IMF official sees first payout to Egypt at around $2.5 billion

The International Monetary Fund's initial loan payment to Egypt will be about $2.5 billion, a senior IMF official said on Friday, adding that he hoped to secure board approval for the program within the next month.
Masood Ahmed, director of the IMF's Middle East department, said that the $12 billion loan program would contain conditions that include reducing Egypt's budget deficit and making its currency exchange rate system more market-driven.
The IMF and Egyptian authorities were "making good progress" on talks with China, Saudi Arabia and some G7 countries to provide about $5 billion to $6 billion in additional bilateral financing needed for the program's first year.

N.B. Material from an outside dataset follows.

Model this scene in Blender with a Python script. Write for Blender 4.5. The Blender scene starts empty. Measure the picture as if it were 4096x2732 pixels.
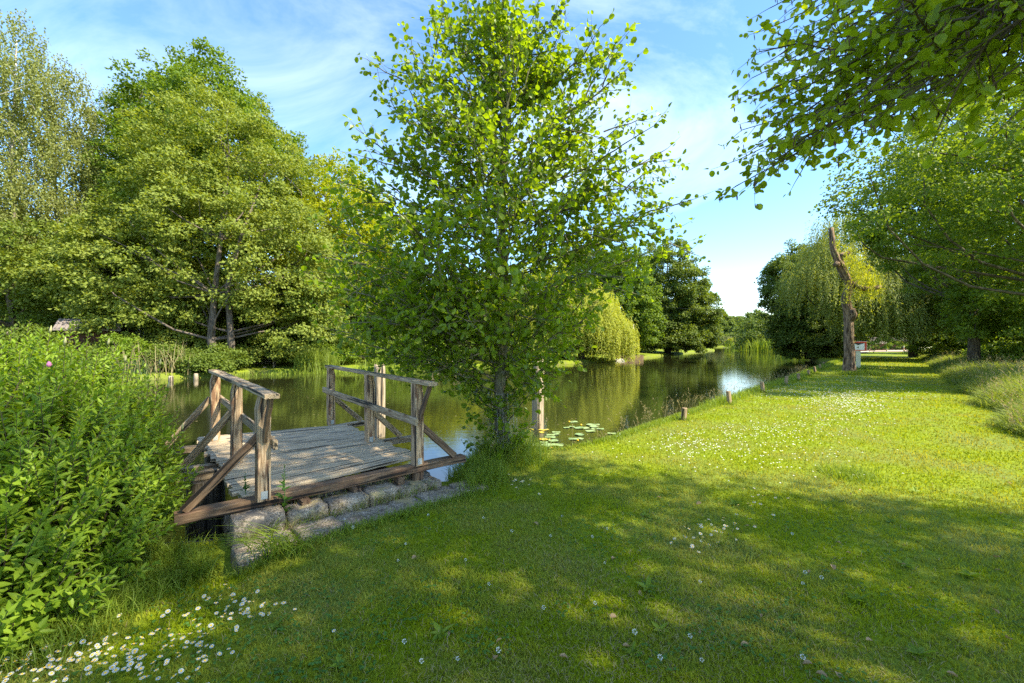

"What I can say today is that we're making very good progress on that and I'm hopeful that we will be able to be in position to firm up these financing pledges in the coming weeks. I'm hopeful by the end of this month, early next month, we can be in a position then to go to the IMF board with a program," Ahmed said at a news conference.
Ahmed confirmed the IMF would not be making a final announcement on the program during the course of the IMF's annual meetings.
Egypt's economy has been struggling since an uprising in 2011 ushered in political instability that drove away tourists and foreign investors, major earners of foreign currency.
As part of a reform program that formed the basis of a $12 billion, three-year loan agreed with the IMF, Egypt approved a long-awaited value-added-tax of 13 percent.
The IMF also wants Egypt to focus monetary policy on easing the chronic dollar shortage and reduce inflation to single digits.
Ahmed said while Egypt's economy was strong, it faced many challenges, including stabilizing the macro-economy by containing the budget deficit, bringing down debt levels and "getting rid of the imbalance in the foreign exchange market and moving to a foreign exchange system which is going to be more flexible when the price of foreign exchange is determined by supply and demand."